Another aspect of the spending minimums that seems to go unnoticed, though, is the lack of penalty for not paying the players. The union got destroyed in their negotiations and to me this was just another prime example of a terrible deal. According to the CBA the penalty for being under the limit is to simply post pay what you owe sometime before September 15, 2017 for the current period. Maybe there is some side agreement about fines or losses of draft picks, but as specified in the CBA that doesn’t seem to be the case. You just pay back what you owe.

Why is this a big deal?  While one would assume most owners want to win I think objective number 1 is to make money and number 2 is to win. While the two often go hand in hand I think it’s debatable that teams with ultra high payrolls are the teams that are guaranteed to compete for a Super Bowl. From an owners perspective if you think you can win on the cheap you can probably avoid these cash minimums until 2017.

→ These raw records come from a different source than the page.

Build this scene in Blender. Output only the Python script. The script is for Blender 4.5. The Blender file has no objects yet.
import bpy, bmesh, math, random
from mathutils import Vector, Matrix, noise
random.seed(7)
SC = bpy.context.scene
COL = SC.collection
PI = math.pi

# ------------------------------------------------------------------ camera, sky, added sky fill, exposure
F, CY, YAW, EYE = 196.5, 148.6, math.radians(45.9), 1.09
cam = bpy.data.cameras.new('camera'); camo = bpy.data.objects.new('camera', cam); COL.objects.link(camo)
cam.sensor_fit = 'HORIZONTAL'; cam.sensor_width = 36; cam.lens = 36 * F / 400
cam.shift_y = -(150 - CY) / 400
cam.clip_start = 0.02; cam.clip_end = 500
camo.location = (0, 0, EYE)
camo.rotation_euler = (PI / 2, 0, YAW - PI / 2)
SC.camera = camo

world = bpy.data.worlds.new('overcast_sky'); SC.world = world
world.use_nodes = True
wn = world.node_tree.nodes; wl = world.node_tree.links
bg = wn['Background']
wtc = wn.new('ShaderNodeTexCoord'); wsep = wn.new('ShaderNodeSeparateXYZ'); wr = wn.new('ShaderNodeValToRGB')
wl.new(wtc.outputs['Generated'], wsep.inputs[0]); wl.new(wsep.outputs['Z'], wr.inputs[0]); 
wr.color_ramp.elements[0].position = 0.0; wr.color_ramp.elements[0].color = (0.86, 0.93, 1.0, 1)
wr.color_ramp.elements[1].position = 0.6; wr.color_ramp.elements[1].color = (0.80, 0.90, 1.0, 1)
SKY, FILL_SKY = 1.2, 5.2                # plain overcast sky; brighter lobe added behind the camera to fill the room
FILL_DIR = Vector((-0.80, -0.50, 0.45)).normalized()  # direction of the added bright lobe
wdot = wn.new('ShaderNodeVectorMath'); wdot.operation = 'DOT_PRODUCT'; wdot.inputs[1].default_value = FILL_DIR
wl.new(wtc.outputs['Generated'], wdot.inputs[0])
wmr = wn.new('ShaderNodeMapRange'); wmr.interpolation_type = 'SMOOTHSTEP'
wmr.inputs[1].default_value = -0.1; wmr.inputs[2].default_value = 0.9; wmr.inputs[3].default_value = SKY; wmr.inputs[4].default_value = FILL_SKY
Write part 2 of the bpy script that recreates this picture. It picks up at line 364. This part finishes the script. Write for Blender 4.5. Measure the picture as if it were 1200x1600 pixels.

While it may sound crazy look at it financially. Owner A’s option is to spend $10 million now and guarantee $30 million total to a player he has questions about to meet his cash minimums or just pocket the money in each of those seasons. Lets just assume he finds a conservative investment that pays 5% a year. That $10 million underpaid in 2013 is going to grow to $12,155,063 by the time the $10 million dollar bill is due in 2017. If he decided to do that each year the team will earn about $5.25 million total and then pay back the $40 million dollar “loan” to the players who were on the team during the seasons in questions. This is why unless there is an offsetting amount in fines the deal really doesn’t seem to force the issue of payment by certain NFL clubs that traditionally do not spend on their talent.

So I don’t think there is really anything out there that indicates teams are definitely going to spend money this year, unless I am just totally misinterpreting the CBA(which is always a possibility). They should wait until they find players that they know they want and feel confident in rather than chasing a number that they can seemingly just make up at a later date.